Çoğu oruçlu yaptığı ibadetin manevi hazzından uzaklaşarak ramazan ayında kalabalıklar içinde karnını doyurmaya, iftar sonrası eğlenmeye ve siyaset yapmaya endeksleniyor.

Eğer oruç, kişinin nefsine, gözlerine, midesine, diline, ayaklarına, ellerine yokluğu yaşatması ise; bizim gibi iftar sofrasının çeşit, çeşit yiyeceklerini düşünerek, ona buna hakaret ederek, gıybet ederek, yalan söyleyerek, insanları küçük düşürerek ve siyasi beklentilerini ibadetinden üstün tutarak günü akşam edenler oruç yerine ne tutuyorlar adını koyamıyorum.

Hele bu yıl referandum çalışmalarının, mitinglerinin ramazana denk gelmesi ve ne yazık ki siyasi hesapların her türlü milli ve manevi değerin önüne geçmesi bütün ülkenin ramazanının siyasete, evet ve hayır kelimelerine kurban gitmesine sebep oldu.

Öyle ki iftarlar siyasetle doldu, iftar dualarında eller referanduma, referandum dualarına açılır oldu.

İmamlar vaazlarında, hocalar konuşmalarında el altından referandumda kendi siyasi görüşlerinin reklamını yaparak sağ olsunlar dinimize ve camilerimize yeni bir soluk getirmeye başladılar.

Aynı kişilerin 28 Şubat döneminde kendilerini nasıl sakladıklarını, ne yaptıklarını, ne söylediklerini bilince de insan kahrolmadan ve güce teslimiyete hayret etmeden yapamıyor.

28 Şubat döneminde korkudan titreyip köşelere sinen, bir tane mazlumun elini tutmayan ve hatta korkudan 28 Şubatçıları kutsayan bazı kişileri şimdilerde mecliste, kürsülerde, mitinglerde, orada burada böyle cesur, kabadayı ve vatan, millet aşığı görünce inanamıyoruz, şaşkınlıktan küçük dilimizi yutuyoruz. Gerçi halkımız küçük dillerini değil de bu numaraları yutuyor ya neyse. 

Hal böyle olunca yarın AB Üyeliği için bir referandum olursa ve güç emrederse ben sanıyorum ki aynı kişiler iftar vakitlerini çanlarla, sahurları gonklarla duyuracak ve iftar sofralarımızda bardaklarını iftarın şerefine kaldıracaklar.  

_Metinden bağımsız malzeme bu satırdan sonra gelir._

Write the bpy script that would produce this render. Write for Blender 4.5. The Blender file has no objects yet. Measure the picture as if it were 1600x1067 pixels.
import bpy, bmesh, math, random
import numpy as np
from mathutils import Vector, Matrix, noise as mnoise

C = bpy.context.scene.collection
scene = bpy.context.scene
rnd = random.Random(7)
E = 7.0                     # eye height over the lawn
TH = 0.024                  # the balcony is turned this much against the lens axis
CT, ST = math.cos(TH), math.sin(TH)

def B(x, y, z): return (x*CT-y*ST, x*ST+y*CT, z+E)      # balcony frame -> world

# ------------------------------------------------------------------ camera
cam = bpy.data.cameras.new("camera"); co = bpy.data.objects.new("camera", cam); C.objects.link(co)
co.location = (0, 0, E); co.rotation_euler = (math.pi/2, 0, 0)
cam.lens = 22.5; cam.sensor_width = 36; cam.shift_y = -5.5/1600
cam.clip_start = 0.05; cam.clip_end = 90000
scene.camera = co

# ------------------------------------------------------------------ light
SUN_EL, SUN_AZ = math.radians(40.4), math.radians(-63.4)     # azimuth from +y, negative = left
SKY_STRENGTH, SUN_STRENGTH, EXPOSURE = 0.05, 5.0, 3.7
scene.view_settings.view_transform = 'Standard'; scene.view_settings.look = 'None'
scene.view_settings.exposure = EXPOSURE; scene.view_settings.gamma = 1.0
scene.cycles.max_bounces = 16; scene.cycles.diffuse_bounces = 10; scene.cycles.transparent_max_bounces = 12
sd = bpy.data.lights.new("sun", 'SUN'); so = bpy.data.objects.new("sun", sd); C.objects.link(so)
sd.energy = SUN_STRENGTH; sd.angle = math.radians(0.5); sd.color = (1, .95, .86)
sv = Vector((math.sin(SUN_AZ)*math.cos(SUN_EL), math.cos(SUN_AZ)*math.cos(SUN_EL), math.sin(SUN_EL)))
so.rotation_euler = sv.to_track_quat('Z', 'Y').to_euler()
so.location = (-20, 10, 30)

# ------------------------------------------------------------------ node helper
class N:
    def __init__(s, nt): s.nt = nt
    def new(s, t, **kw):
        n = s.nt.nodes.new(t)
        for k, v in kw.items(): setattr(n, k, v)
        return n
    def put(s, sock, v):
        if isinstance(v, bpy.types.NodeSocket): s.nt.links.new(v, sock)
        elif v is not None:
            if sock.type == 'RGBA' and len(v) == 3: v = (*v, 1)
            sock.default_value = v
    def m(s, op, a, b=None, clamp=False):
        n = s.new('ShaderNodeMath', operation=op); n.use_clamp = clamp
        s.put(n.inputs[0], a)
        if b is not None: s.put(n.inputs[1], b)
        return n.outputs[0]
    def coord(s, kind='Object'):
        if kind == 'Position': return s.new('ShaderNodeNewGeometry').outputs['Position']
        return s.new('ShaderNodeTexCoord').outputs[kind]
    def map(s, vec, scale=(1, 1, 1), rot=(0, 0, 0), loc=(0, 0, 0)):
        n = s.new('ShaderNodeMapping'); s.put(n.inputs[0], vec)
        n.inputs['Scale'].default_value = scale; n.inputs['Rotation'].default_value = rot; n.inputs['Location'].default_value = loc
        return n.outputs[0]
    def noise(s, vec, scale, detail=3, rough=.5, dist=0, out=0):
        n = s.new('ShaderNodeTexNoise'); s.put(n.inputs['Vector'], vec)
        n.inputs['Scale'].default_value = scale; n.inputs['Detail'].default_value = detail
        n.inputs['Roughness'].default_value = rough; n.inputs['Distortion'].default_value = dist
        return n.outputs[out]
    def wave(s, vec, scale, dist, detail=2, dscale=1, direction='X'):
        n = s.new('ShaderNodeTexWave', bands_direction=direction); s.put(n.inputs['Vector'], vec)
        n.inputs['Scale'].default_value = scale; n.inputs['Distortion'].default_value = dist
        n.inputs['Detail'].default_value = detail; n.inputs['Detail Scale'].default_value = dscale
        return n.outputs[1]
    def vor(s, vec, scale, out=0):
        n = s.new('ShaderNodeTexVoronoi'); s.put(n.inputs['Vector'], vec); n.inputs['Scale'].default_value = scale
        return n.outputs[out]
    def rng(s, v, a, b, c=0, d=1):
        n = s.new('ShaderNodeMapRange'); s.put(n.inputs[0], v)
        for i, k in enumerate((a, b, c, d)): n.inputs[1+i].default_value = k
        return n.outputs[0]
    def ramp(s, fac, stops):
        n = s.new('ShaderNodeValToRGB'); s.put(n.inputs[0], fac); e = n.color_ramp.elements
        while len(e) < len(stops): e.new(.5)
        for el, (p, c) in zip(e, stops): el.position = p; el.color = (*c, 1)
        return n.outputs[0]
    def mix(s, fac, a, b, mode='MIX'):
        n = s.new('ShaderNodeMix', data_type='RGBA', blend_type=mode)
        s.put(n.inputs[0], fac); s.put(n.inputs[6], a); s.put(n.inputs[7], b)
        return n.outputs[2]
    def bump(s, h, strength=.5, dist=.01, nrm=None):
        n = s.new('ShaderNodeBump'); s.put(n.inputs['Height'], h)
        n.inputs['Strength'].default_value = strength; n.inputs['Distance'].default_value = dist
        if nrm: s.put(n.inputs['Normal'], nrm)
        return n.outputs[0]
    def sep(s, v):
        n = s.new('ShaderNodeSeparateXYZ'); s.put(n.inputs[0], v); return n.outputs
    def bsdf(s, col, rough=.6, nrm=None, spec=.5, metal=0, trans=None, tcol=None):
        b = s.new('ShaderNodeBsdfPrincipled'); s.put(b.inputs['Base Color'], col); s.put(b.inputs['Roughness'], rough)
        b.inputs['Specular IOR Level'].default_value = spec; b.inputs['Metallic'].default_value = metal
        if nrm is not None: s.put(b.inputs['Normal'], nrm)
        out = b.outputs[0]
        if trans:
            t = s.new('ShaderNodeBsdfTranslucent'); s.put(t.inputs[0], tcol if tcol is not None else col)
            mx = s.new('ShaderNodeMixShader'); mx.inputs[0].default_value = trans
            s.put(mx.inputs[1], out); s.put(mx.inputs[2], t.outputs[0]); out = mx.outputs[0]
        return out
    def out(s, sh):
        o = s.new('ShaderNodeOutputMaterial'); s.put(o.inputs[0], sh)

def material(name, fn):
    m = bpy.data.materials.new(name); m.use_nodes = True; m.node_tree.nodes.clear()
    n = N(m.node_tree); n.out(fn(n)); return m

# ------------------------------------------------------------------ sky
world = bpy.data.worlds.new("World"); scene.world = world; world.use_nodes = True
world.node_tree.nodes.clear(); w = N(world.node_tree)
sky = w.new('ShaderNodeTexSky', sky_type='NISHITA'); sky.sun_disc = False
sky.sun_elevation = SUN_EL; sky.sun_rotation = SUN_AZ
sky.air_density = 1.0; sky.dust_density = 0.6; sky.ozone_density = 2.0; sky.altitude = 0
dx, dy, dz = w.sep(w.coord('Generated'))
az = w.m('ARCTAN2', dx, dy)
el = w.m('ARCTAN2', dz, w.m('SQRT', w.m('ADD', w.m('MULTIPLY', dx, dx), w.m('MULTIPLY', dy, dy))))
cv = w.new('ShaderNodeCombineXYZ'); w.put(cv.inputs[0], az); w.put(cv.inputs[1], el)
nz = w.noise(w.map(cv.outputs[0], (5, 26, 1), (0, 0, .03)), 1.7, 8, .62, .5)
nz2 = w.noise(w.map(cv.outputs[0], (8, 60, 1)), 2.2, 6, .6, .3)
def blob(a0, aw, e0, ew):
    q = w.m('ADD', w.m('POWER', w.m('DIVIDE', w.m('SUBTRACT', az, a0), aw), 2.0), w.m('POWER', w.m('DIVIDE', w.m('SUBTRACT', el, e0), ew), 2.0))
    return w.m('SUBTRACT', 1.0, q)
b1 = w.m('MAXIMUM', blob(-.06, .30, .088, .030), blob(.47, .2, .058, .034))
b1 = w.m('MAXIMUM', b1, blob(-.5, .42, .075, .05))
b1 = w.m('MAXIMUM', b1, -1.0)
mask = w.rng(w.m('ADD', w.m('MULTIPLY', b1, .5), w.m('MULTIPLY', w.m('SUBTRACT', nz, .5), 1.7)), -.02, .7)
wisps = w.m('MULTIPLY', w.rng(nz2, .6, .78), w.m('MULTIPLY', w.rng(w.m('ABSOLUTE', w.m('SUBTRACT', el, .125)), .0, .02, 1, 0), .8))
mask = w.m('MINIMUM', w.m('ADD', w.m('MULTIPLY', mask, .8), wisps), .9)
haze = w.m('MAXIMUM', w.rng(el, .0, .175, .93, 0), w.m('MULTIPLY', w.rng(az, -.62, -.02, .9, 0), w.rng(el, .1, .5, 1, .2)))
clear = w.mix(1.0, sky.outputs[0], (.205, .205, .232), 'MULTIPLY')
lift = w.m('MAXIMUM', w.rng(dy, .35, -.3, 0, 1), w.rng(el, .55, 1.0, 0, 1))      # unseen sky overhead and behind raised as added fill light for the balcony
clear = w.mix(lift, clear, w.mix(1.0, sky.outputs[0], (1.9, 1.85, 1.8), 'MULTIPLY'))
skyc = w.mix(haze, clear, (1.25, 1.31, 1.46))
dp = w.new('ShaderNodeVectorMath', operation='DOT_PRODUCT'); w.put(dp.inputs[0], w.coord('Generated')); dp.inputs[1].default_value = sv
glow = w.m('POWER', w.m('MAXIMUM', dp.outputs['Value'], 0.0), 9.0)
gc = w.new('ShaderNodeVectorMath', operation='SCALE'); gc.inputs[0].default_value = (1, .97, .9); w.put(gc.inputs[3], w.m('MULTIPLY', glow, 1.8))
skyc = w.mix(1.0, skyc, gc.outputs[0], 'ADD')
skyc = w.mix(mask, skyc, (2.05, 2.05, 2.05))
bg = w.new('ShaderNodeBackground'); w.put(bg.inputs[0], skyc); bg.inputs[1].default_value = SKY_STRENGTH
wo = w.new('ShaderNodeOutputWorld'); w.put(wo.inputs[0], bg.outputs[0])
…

Maksat siyaseten kazanmak değil mi?

Nasıl olsa Allah affeder ama kullar affetmez değil mi?

Peygamber efendimiz bakın ne diyor;

– Oruç perdedir. Biriniz bir gün oruç tutacak olursa kötü söz sarf etmesin, bağırıp çağırmasın. Birisi kendisine yakışıksız laf edecek veya kavga edecek olursa “ben oruçluyum!” desin ve ona bulaşmasın.

– Kim yalanı ve onunla ameli terk etmezse bilsin ki onun yiyip içmesini bırakmasına Allah’ın ihtiyacı yoktur.

Bu hadisleri söyleyen Yüce Peygamberi unutarak mitinglerde, televizyonlarda, toplantılarda bütün bunları göz göre göre yapanları alkışlayan ve kutsayan bizlerin vay haline.